What are some design ideas for backyard pavers?

Popular backyard paver design ideas include herringbone and running bond for classic looks, large-format slab grids for modern spaces, flagstone irregular layouts for natural garden settings, and pavers-with-turf combinations for a contemporary Southern California aesthetic. Circular patterns anchored around fire pits are among the most requested specialty designs.

What is the most popular paver patio pattern?

Herringbone is consistently among the most widely featured patterns across major paver manufacturers, valued for its structural interlocking strength and visual versatility. Unilock and Belgard both describe it as one of the most durable, shift-resistant options for high-traffic applications — explaining its enduring prevalence.

What type of paver material is best for a backyard patio?

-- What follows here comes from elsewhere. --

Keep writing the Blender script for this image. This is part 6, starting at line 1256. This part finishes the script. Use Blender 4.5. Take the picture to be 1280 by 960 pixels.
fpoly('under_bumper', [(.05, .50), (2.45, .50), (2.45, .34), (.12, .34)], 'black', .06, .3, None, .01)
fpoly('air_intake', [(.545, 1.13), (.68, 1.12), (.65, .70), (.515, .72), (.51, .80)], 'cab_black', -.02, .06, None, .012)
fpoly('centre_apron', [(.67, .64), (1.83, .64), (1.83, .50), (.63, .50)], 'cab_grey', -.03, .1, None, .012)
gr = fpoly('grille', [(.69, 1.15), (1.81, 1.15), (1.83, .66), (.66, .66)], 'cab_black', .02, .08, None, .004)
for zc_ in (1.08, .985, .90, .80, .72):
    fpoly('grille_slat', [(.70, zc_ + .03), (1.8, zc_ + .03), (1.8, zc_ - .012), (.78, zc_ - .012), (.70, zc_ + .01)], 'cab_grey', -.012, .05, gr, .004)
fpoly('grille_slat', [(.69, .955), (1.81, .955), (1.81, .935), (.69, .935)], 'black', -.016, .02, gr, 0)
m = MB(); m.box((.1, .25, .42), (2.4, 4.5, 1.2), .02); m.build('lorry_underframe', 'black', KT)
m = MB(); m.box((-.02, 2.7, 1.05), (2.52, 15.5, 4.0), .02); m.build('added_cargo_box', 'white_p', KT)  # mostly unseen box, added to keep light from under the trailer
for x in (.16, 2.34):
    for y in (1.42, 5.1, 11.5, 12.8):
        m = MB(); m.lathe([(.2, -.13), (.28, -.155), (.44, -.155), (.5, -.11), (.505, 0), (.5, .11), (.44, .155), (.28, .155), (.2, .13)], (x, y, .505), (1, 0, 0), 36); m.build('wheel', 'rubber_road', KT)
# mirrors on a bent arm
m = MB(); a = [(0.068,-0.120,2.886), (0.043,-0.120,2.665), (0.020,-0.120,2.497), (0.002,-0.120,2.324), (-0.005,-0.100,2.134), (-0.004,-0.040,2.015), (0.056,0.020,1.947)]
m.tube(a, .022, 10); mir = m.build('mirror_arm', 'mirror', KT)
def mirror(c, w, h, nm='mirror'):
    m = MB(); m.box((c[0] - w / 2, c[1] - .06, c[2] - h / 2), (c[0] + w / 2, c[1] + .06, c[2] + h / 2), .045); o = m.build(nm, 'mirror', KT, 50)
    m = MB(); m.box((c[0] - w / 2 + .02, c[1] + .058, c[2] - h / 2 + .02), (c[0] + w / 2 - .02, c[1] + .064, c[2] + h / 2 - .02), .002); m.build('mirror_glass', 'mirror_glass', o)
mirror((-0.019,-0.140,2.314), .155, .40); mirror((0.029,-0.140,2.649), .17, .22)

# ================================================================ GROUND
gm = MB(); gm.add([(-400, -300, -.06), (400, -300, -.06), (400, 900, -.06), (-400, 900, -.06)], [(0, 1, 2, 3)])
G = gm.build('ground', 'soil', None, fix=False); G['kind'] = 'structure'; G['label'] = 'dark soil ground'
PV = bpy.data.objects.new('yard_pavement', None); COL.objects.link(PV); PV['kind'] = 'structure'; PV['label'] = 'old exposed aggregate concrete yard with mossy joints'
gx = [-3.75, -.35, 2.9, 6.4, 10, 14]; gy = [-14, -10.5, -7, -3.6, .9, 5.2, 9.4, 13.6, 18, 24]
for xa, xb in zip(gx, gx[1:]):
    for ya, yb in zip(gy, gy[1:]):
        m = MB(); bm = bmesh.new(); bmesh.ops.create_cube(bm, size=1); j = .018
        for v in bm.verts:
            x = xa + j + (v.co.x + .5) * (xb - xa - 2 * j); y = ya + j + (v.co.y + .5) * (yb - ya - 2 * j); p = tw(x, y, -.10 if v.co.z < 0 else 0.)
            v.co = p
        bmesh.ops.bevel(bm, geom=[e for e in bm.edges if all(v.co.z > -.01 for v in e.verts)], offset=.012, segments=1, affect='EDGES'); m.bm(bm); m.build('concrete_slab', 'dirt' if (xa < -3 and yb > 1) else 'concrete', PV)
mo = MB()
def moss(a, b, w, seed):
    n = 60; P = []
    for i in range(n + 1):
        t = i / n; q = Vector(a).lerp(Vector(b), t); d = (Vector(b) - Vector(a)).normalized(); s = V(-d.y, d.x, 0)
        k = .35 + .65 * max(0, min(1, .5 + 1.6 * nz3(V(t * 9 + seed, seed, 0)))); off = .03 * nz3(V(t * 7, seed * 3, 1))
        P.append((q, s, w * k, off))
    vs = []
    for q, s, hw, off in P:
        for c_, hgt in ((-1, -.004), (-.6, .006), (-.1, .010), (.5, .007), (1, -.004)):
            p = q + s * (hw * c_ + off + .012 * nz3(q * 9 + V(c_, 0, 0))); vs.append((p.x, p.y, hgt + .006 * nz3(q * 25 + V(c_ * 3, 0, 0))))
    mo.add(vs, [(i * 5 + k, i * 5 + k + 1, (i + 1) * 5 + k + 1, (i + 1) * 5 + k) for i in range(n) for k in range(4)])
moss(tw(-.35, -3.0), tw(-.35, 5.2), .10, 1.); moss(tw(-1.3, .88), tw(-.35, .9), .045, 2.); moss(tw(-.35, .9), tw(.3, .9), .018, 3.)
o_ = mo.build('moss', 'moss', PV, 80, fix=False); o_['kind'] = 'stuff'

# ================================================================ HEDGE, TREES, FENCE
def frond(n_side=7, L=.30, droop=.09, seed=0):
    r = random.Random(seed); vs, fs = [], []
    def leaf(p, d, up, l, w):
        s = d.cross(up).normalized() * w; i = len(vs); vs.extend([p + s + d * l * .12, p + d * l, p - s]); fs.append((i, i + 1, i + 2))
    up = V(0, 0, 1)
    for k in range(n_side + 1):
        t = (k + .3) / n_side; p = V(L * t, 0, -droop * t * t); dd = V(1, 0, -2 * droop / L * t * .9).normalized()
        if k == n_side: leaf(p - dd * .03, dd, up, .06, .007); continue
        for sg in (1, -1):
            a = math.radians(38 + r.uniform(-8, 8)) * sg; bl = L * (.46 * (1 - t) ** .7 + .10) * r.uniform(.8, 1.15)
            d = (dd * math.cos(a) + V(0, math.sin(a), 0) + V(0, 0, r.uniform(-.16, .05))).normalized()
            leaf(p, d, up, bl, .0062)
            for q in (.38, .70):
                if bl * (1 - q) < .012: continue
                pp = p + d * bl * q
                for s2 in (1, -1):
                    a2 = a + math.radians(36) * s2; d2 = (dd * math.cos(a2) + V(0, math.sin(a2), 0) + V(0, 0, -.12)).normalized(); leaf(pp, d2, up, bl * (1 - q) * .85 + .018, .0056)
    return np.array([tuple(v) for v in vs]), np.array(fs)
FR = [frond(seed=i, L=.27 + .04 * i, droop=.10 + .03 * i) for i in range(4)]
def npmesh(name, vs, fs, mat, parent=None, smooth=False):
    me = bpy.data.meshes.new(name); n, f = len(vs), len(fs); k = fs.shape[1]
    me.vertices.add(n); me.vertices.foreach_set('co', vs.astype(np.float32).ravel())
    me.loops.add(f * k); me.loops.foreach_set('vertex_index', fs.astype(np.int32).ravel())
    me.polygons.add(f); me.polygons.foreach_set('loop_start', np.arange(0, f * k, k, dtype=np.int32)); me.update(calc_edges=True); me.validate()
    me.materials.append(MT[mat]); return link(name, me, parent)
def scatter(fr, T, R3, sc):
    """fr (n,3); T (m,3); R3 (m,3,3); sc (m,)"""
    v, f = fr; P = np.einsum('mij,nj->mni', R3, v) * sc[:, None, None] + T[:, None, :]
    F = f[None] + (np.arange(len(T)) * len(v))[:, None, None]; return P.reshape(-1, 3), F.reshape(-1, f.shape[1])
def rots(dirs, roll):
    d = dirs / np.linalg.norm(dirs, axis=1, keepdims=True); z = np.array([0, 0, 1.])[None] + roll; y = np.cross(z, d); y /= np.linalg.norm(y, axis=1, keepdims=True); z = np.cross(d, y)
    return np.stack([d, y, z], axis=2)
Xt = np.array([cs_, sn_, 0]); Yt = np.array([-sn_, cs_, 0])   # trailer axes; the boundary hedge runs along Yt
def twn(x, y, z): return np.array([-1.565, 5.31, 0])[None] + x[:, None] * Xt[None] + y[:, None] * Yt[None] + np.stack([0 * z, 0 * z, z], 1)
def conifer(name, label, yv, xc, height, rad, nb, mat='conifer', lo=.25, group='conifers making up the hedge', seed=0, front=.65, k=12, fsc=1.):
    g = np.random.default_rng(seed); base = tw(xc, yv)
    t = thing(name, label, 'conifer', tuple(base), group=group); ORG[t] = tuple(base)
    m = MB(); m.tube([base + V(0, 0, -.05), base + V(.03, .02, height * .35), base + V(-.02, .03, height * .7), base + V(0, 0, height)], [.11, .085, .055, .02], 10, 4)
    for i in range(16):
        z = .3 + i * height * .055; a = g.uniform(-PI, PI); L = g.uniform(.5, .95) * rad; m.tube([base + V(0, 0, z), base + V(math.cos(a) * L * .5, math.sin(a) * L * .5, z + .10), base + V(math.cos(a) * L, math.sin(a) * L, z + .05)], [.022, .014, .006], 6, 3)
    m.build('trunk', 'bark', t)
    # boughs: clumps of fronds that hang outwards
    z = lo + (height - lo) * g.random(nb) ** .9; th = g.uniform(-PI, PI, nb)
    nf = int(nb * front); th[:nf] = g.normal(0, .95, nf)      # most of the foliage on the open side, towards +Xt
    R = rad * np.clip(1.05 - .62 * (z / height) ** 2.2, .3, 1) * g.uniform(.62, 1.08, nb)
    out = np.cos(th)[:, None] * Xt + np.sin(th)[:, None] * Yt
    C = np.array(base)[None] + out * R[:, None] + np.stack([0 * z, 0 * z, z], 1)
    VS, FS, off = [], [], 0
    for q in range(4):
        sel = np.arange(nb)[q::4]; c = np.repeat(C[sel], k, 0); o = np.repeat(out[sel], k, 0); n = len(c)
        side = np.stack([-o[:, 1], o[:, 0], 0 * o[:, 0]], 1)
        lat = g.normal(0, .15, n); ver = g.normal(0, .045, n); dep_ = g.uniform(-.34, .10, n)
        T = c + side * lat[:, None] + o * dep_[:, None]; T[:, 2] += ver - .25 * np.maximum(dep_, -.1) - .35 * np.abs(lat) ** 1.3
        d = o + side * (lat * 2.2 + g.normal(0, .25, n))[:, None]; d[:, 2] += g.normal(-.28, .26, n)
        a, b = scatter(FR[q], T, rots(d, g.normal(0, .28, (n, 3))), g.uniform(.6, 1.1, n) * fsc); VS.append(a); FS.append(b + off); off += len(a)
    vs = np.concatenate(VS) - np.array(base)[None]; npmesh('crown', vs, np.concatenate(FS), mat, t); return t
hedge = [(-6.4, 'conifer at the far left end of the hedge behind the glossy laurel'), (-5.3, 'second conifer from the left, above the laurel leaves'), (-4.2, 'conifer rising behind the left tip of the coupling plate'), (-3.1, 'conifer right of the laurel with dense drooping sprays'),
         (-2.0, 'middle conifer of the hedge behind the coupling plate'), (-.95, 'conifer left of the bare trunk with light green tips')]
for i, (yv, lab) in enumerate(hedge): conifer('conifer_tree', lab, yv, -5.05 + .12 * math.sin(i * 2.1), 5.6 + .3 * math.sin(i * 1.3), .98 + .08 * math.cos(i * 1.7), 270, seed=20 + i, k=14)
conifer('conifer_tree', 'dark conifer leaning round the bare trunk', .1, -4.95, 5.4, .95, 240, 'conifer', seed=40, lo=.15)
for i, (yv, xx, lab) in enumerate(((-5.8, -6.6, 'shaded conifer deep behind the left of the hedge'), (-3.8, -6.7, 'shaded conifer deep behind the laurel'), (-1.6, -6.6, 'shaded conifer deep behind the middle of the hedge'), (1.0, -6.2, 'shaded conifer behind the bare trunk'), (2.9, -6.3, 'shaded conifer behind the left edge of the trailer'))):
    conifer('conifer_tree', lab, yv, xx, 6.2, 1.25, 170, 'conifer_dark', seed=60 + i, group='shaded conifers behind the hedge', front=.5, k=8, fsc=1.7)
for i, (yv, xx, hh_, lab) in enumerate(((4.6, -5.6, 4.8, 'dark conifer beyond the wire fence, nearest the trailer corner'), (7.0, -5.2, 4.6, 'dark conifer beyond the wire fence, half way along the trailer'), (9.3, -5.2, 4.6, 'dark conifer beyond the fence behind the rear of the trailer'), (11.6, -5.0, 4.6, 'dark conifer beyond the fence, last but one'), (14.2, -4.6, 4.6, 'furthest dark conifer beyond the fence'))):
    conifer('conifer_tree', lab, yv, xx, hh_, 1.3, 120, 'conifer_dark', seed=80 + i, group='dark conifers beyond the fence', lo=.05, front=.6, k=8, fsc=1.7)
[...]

Concrete pavers offer the best balance of cost, durability, and design variety — basic material starts around $1 per sq ft. Natural stone (flagstone, bluestone, slate) delivers the highest-end aesthetic, with materials reaching $15 per sq ft, and suits properties where premium finish justifies the added cost.

How do I choose the right paver color for my patio?

Match paver tones to the home's exterior finish. Earthy neutrals and warm terracottas suit stucco and wood exteriors; cool charcoals and grays complement modern steel-and-glass architecture. Sampling pavers against your home's exterior in natural light before committing is the most reliable approach.

Can paver patios be installed on a sloped or hillside backyard?

Yes — but proper subbase grading, drainage engineering, and compaction are non-negotiable on sloped terrain. Hillside installations require a contractor experienced in complex terrain; the subsurface engineering that precedes the paver installation often matters more than the paver design itself.